"Kalau perlu, setiap ada Pilkada, KPK diminta ikut mengawasi secara langsung. Calon kepala daerah dan anggota DPRD diawasi sebelum, pada saat, dan setelah pemilihan. Kalau diawasi secara serius, tentu anggota-anggota DPRD yang akan memilih tidak akan berani main-main," kata Ketua DPP Partai Amanat Nasional, Saleh Partaonan Daulay, Minggu (14/9).
Dengan kewenangannya untuk melakukan penyadapan, menurut dia, KPK akan mudah melakukan pengawasan. Pengawasannya pun dinilai tidak terlalu sulit mengingat anggota-anggota DPRD di kabupaten/kota jumlahnya hanya berkisar antara 20-45 orang. Untuk provinsi-provinsi yang jumlah anggota DPRD-nya lebih banyak, KPK dapat melipatgandakan jumlah personil yang mengawasi.

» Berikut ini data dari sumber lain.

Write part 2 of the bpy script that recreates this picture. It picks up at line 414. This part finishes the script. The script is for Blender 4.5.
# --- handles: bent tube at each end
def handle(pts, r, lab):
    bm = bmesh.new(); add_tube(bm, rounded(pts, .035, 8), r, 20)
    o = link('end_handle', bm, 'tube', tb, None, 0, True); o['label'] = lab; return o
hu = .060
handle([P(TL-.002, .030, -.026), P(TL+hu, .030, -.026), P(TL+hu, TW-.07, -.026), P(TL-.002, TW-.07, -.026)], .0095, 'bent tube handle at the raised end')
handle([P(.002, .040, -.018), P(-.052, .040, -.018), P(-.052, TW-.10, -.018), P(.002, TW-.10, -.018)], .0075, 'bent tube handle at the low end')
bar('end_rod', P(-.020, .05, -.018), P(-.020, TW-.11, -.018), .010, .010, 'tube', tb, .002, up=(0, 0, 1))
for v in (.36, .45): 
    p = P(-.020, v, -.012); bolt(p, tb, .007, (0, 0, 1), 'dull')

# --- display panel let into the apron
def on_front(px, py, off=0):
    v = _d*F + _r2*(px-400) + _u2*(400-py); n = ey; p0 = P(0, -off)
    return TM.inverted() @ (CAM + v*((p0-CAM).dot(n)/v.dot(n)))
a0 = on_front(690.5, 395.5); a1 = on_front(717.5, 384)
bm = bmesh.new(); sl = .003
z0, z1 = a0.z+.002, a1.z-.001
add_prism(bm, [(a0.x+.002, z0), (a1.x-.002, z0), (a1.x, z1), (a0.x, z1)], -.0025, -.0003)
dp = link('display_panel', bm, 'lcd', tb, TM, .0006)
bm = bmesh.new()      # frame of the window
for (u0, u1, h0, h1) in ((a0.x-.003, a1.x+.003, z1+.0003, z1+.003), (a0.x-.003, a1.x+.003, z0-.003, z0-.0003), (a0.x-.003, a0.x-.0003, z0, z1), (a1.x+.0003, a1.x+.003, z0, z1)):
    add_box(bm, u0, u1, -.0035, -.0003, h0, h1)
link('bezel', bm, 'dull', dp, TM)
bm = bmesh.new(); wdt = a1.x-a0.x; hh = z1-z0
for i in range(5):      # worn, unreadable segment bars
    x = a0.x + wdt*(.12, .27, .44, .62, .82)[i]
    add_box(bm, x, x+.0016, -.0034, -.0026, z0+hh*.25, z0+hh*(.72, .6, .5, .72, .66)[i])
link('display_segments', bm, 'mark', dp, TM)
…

"Saya tidak setuju bila disebut Pilkada lewat DPRD akan mengembalikan era Orde Baru. Di zaman Orde Baru, pemilihan anggota legislatifnya belum dilaksanakan sesuai prinsip jurdil, sekarang sudah jurdil dan sangat demokratis. Dulu belum ada UU Tipikor dan KPK, sekarang sudah banyak pejabat negara yang dijadikan tersangka dan dijatuhi hukuman. Dulu, calon-calon kepala daerah ditentukan secara sentralistik, sekarang sudah sangat akomodatif dan aspiratif," paparnya membandingkan.
Selain itu, lanjut dia, di masa Orde Baru, partisipasi media dan masyarakat dalam mengawasi pelaksanaan demokrasi hampir tidak ada. Sekarang, masyarakat dan media semua bisa ikut mengawasi. Bahkan tidak jarang, pelaksanaan pesta demokrasi disiarkan secara langsung oleh berbagai stasiun TV. Banyak pelanggaran yang terjadi justru terungkap karena pengaduan dan pengawasan yang dilakukan oleh media.
Karena itu, ia memandang Pilkada oleh DPRD sangat tepat untuk dijadikan sebagai salah satu alternatif dalam mengurangi biaya demokrasi yang cukup mahal. Sistem ini juga dinilai dapat mengurangi
political cost yang selama ini membebani calon-calon kepala daerah. Dengan begitu, ketika terpilih mereka diharapkan dapat lebih fokus mengurus pembangunan di daerahnya masing-masing.